— start of Dataset excerpt —

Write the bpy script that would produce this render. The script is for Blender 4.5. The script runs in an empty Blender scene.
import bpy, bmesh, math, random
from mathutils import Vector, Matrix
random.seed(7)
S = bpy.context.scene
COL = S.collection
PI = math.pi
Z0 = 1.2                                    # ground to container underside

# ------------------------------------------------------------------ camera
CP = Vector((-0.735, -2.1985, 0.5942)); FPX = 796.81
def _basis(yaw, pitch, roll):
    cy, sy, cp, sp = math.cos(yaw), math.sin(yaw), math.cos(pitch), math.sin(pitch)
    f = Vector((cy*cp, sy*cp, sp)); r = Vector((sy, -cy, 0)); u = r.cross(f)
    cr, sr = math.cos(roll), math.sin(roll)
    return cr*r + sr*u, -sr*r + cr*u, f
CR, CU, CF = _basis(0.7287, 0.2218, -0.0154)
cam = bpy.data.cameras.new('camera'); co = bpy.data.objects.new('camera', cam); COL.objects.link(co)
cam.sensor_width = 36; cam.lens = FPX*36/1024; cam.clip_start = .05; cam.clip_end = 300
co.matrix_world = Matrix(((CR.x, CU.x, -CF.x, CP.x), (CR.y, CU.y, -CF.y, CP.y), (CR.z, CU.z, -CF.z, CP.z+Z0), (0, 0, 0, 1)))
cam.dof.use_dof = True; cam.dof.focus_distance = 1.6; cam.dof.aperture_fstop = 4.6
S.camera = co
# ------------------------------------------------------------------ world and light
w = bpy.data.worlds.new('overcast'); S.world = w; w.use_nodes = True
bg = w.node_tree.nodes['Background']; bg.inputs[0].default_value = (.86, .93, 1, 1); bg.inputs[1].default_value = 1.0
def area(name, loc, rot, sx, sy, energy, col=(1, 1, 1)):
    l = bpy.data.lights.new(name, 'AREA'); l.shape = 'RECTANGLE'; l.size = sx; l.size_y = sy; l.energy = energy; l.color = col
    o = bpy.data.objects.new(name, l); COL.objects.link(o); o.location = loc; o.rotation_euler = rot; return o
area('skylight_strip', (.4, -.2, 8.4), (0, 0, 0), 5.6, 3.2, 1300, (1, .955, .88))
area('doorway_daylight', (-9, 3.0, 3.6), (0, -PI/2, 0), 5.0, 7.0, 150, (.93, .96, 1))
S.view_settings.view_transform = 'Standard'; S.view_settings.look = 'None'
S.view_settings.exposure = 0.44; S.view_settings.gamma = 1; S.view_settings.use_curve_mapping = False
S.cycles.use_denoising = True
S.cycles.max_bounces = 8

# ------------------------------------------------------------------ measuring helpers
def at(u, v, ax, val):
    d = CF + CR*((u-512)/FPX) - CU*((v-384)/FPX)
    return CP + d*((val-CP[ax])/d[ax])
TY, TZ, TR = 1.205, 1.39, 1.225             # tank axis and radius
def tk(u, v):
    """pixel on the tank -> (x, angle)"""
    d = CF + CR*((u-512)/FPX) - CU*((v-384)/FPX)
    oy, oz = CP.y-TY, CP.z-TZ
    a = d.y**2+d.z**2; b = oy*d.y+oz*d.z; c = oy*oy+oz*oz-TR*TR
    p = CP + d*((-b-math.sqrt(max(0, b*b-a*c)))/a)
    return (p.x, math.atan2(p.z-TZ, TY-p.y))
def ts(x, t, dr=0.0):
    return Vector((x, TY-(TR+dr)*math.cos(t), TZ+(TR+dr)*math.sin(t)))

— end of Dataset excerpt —

**What to work on:** Give back the data above exactly as it appears.

**Completed exercise:**
Write the bpy script that would produce this render. The script is for Blender 4.5. The script runs in an empty Blender scene.
import bpy, bmesh, math, random
from mathutils import Vector, Matrix
random.seed(7)
S = bpy.context.scene
COL = S.collection
PI = math.pi
Z0 = 1.2                                    # ground to container underside

# ------------------------------------------------------------------ camera
CP = Vector((-0.735, -2.1985, 0.5942)); FPX = 796.81
def _basis(yaw, pitch, roll):
    cy, sy, cp, sp = math.cos(yaw), math.sin(yaw), math.cos(pitch), math.sin(pitch)
    f = Vector((cy*cp, sy*cp, sp)); r = Vector((sy, -cy, 0)); u = r.cross(f)
    cr, sr = math.cos(roll), math.sin(roll)
    return cr*r + sr*u, -sr*r + cr*u, f
CR, CU, CF = _basis(0.7287, 0.2218, -0.0154)
cam = bpy.data.cameras.new('camera'); co = bpy.data.objects.new('camera', cam); COL.objects.link(co)
cam.sensor_width = 36; cam.lens = FPX*36/1024; cam.clip_start = .05; cam.clip_end = 300
co.matrix_world = Matrix(((CR.x, CU.x, -CF.x, CP.x), (CR.y, CU.y, -CF.y, CP.y), (CR.z, CU.z, -CF.z, CP.z+Z0), (0, 0, 0, 1)))
cam.dof.use_dof = True; cam.dof.focus_distance = 1.6; cam.dof.aperture_fstop = 4.6
S.camera = co
# ------------------------------------------------------------------ world and light
w = bpy.data.worlds.new('overcast'); S.world = w; w.use_nodes = True
bg = w.node_tree.nodes['Background']; bg.inputs[0].default_value = (.86, .93, 1, 1); bg.inputs[1].default_value = 1.0
def area(name, loc, rot, sx, sy, energy, col=(1, 1, 1)):
    l = bpy.data.lights.new(name, 'AREA'); l.shape = 'RECTANGLE'; l.size = sx; l.size_y = sy; l.energy = energy; l.color = col
    o = bpy.data.objects.new(name, l); COL.objects.link(o); o.location = loc; o.rotation_euler = rot; return o
area('skylight_strip', (.4, -.2, 8.4), (0, 0, 0), 5.6, 3.2, 1300, (1, .955, .88))
area('doorway_daylight', (-9, 3.0, 3.6), (0, -PI/2, 0), 5.0, 7.0, 150, (.93, .96, 1))
S.view_settings.view_transform = 'Standard'; S.view_settings.look = 'None'
S.view_settings.exposure = 0.44; S.view_settings.gamma = 1; S.view_settings.use_curve_mapping = False
S.cycles.use_denoising = True
S.cycles.max_bounces = 8

# ------------------------------------------------------------------ measuring helpers
def at(u, v, ax, val):
    d = CF + CR*((u-512)/FPX) - CU*((v-384)/FPX)
    return CP + d*((val-CP[ax])/d[ax])
TY, TZ, TR = 1.205, 1.39, 1.225             # tank axis and radius
def tk(u, v):
    """pixel on the tank -> (x, angle)"""
    d = CF + CR*((u-512)/FPX) - CU*((v-384)/FPX)
    oy, oz = CP.y-TY, CP.z-TZ
    a = d.y**2+d.z**2; b = oy*d.y+oz*d.z; c = oy*oy+oz*oz-TR*TR
    p = CP + d*((-b-math.sqrt(max(0, b*b-a*c)))/a)
    return (p.x, math.atan2(p.z-TZ, TY-p.y))
def ts(x, t, dr=0.0):
    return Vector((x, TY-(TR+dr)*math.cos(t), TZ+(TR+dr)*math.sin(t)))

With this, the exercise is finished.